Позвольте мне процитировать отрывок из первой страницы романа, озадачивший мудрецов и сбивший с толку простаков: «Когда мы сосредотачиваемся на любом предмете материального мира… само наше внимание непроизвольно погружает нас в его историю»
[122]. На протяжении книги приведено несколько примеров такого проникновения сквозь «натянутую пленку» настоящего. Так, излагается история жизни карандаша.
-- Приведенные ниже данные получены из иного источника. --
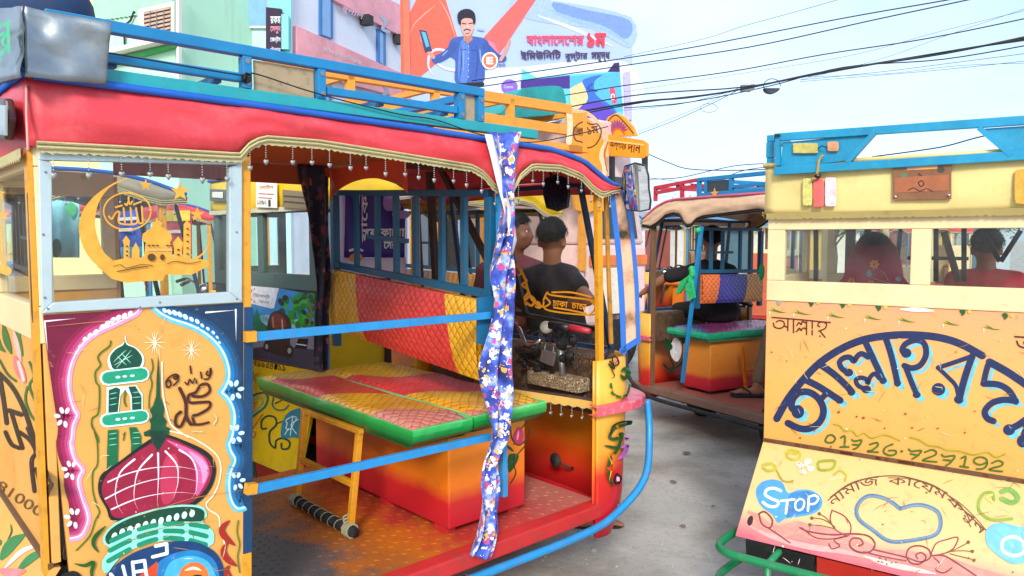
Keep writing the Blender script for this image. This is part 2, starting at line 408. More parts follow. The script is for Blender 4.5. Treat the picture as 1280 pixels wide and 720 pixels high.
def text(s,p0,p1,h,bold=0,arc=None,sl=0):
    """text fitted between p0 and p1 (left to right along the baseline), h high; y runs down"""
    vs,fs=text2d(s,bold)
    if not vs: return ([],[])
    x0=min(v[0] for v in vs); x1=max(v[0] for v in vs); y0=min(v[1] for v in vs); y1=max(v[1] for v in vs)
    o=[]
    if arc:
        C=cat(arc,12); LL=[0]
        for i in range(1,len(C)): LL.append(LL[-1]+math.dist(C[i],C[i-1]))
    for x,y in vs:
        t=(x-x0)/(x1-x0); q=(y-y0)/(y1-y0)
        if arc:
            l=t*LL[-1]; i=0
            while i<len(LL)-2 and LL[i+1]<l: i+=1
            k=(l-LL[i])/max(1e-9,LL[i+1]-LL[i]); a=C[i];b=C[i+1]; dx,dy=b[0]-a[0],b[1]-a[1]; d=math.hypot(dx,dy) or 1; dx/=d;dy/=d
            o.append((a[0]+(b[0]-a[0])*k+dy*q*h,a[1]+(b[1]-a[1])*k-dx*q*h))
        else:
            dx,dy=p1[0]-p0[0],p1[1]-p0[1]; d=math.hypot(dx,dy); nx,ny=dy/d,-dx/d
            o.append((p0[0]+dx*t+nx*q*h+dx/d*sl*q*h,p0[1]+dy*t+ny*q*h))
    return (o,fs)
def merge(*its):
    vs=[];fs=[]
    for v,f in its:
        o=len(vs); vs+=list(v); fs+=[tuple(i+o for i in q) for q in f]
    return (vs,fs)
def marks(name,items,proj,nrm,parent,d0=.0015,step=.0004,label=None,material=None):
    """items: (hex colour, shape). Each item lies a hair above the one before. proj maps 2-D to the surface"""
    mb=MB(); nv=Vector(nrm); step=step if step>.0005 else .000025
    for i,(hx,(vs,fs)) in enumerate(items):
        if not vs: continue
        o=nv*(d0+step*i); P=[Vector(proj(x,y))+o for x,y in vs]
        c=H(hx,.88) if isinstance(hx,str) else hx
        mb.add(P,fs,0,c)
    return mb.build(name,material or PAINT,parent,label=label,normals=False)
# ---------------------------------------------------------------- things on wheels
class Frame:
    """local frame of a thing: x runs forward, y to its left, z up"""
    def __init__(s,px,depth,az,vshift=0,ushift=0):
        a=R(az); d=ray(px,300); k=depth/d.y
        s.h=Vector((math.sin(a),math.cos(a),0)); s.l=Vector((-math.cos(a),math.sin(a),0)); s.az=az
        s.o=Vector((d.x*k,depth,0))-s.l*vshift-s.h*ushift
    def S(s,px,py,**k):
        d=ray(px,py); C=Vector((0,0,EYE))-s.o
        cu,cv=C.dot(s.h),C.dot(s.l); du,dv=d.dot(s.h),d.dot(s.l)
        if 'v' in k: t=(k['v']-cv)/dv
        elif 'u' in k: t=(k['u']-cu)/du
        elif 'p' in k:                     # plane through a local point with a local normal
            p,n=Vector(k['p']),Vector(k['n']); t=n.dot(p-Vector((cu,cv,EYE)))/n.dot(Vector((du,dv,d.z)))
        else: t=(k['z']-EYE)/d.z
        return Vector((cu+t*du,cv+t*dv,EYE+t*d.z))
    def root(s,name,label,cat,group=None):
        o=bpy.data.objects.new(name,None); COL.objects.link(o); o.location=s.o; o.rotation_euler=(0,0,R(90-s.az)); o.empty_display_size=.3
        return tag(o,label,cat,group)
def thing(name,label,cat,loc=(0,0,0),rz=0,group=None):
    o=bpy.data.objects.new(name,None); COL.objects.link(o); o.location=loc; o.rotation_euler=(0,0,rz)
    return tag(o,label,cat,group)
# ---------------------------------------------------------------- shared paints
RUBBER=mat('tyre_rubber','1c1c1c',.8,bump=.3,dirt=.6,dirtcol='6b6255')
DARK=mat('dark_iron','22262a',.6,var=.3,dirt=.5)
STEEL=mat('worn_steel','9a9c9c',.35,.8,dirt=.4)
CHROME=mat('chrome','c8ccd0',.15,1,dirt=.2)
BLACK=mat('black_plastic','141416',.4)
ALU=mat('pale_aluminium','c4d6d8',.35,.25,var=.06,dirt=.12)
BLUE=mat('rack_blue','1080b8',.38,var=.18,scale=11,dirt=.5,dirtcol='3f6f86')
BLUE2=mat('bar_blue','2090d0',.35,var=.16,scale=13,dirt=.42,dirtcol='7a4a3a')
NAVY=mat('grille_blue','0e5c80',.4,dirt=.4)
YEL=mat('post_yellow','e8a020',.42,dirt=.45,scale=8,dirtcol='5a3a20')
CREAM=mat('cream_frame','f0d8a4',.45,var=.08,dirt=.2,dirtcol='d09848')
LACE=mat('lace_trim','c8bc88',.9,bump=.6,bscale=300,dirt=.35)
REDP=mat('floor_red','c42a2a',.4,dirt=.55,scale=7,dirtcol='6a4038')
ORANGE=mat('orange_paint','e87a10',.4,dirt=.4,scale=5,dirtcol='7a4418')
WOODY=mat('dark_wood','3c2a20',.6,dirt=.4)
GLASS=glass()
def patterned(name='carved_vinyl',a='4a3424',b_='8a6a48',scale=16):
    m=bpy.data.materials.new(name); N,L,b=nodes_of(m); tc=N.new('ShaderNodeTexCoord')
    n=N.new('ShaderNodeTexNoise'); n.inputs['Scale'].default_value=scale; n.inputs['Detail'].default_value=1; n.inputs['Distortion'].default_value=3.5
    L.new(tc.outputs['Object'],n.inputs['Vector'])
    wv=N.new('ShaderNodeMath'); wv.operation='PINGPONG'; wv.inputs[1].default_value=.06; L.new(n.outputs['Fac'],wv.inputs[0])
    r=ramp(N,[(.0,b_),(.3,b_),(.45,a),(1,a)]); mr=N.new('ShaderNodeMapRange'); mr.inputs['From Max'].default_value=.06; L.new(wv.outputs[0],mr.inputs['Value']); L.new(mr.outputs['Result'],r.inputs['Fac'])
    L.new(r.outputs['Color'],b.inputs['Base Color']); bp=N.new('ShaderNodeBump'); bp.inputs['Strength'].default_value=.7; bp.inputs['Distance'].default_value=.01
    L.new(mr.outputs['Result'],bp.inputs['Height']); L.new(bp.outputs['Normal'],b.inputs['Normal']); b.inputs['Roughness'].default_value=.35
    return m
VINYL=patterned()
def lerp(a,b,t): return a+(b-a)*t
def interp(tab,x):
    if x<=tab[0][0]: return tab[0][1]
    for (a,b),(c,d) in zip(tab,tab[1:]):
        if x<=c: return b+(d-b)*(x-a)/(c-a)
    return tab[-1][1]
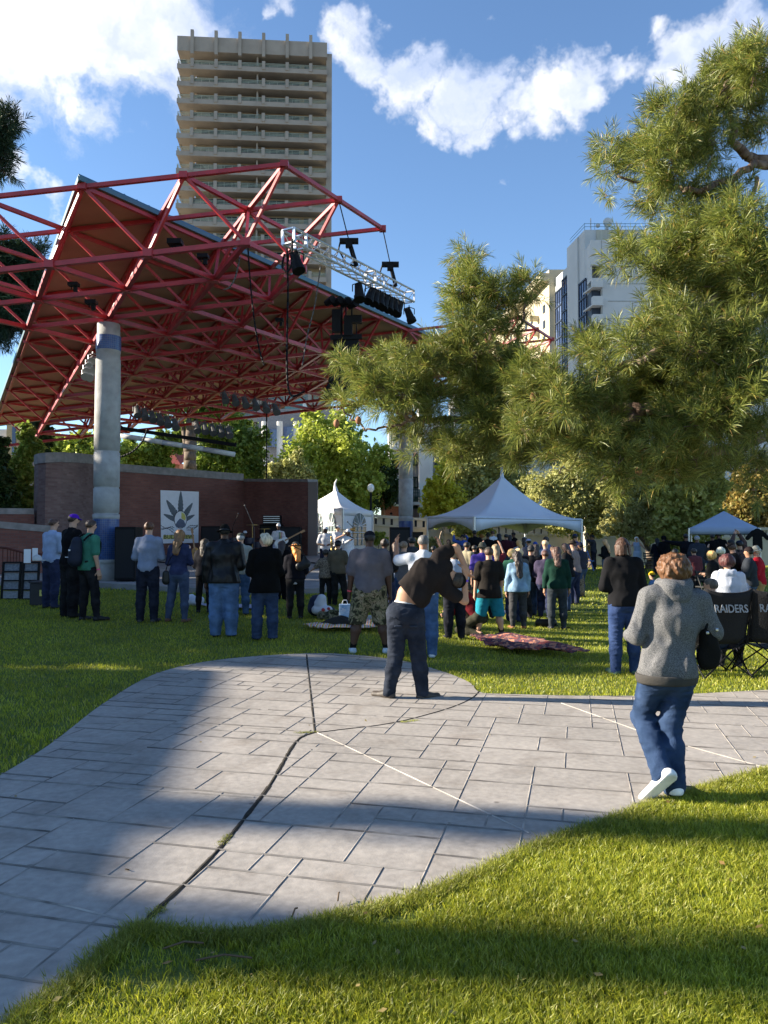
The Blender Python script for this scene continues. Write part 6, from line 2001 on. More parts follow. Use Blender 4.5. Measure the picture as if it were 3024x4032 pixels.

В другой, более поздней главе рассматривается прошлое убогой комнатки, в которой, вместо того чтобы фиксировать внимание на Персоне и проститутке, призрачный наблюдатель уплывает в середину прошлого столетия и видит русского путешественника, грустного Достоевского, занимающего эту комнату, где-то между швейцарским игорным домом и Италией.
Другой критик сказал…
Да, я подхожу к этому. Рецензенты моей книжки совершили легкомысленную ошибку, предположив, что видение сквозь предметы есть профессиональная функция романиста. На самом деле подобное обобщение не только уныло и банально, но и неверно по существу. В отличие от таинственного наблюдателя или наблюдателей, в «Просвечивающих предметах» романист, подобно всем смертным, чувствует себя более уютно на поверхности настоящего, чем в иле прошлого.
Итак, кто же он, этот наблюдатель; кто эти выделенные курсивом «мы» в четырнадцатой строке романа; кто, Бога ради, этот «я» в его самой первой строке?
Отгадка, друг мой, настолько проста, что становится почти неловко приводить ее. Но вот она. Случайным, но занятно действенным компонентом моего романа является г-н R., американский писатель немецкого происхождения. Он пишет по-английски правильнее, чем говорит на этом языке. В разговоре R. обнаруживает досадную привычку то и дело вставлять автоматическое «знаете ли» немецкого эмигранта и, что еще более неприятно, злоупотреблять тривиальнейшими, неверно использованными, искаженными американскими клише. Хороший пример – это его незваное, хотя и благонамеренное предостережение в последней строчке последней главы: «Легче, сынок, сама, знаешь, пойдет».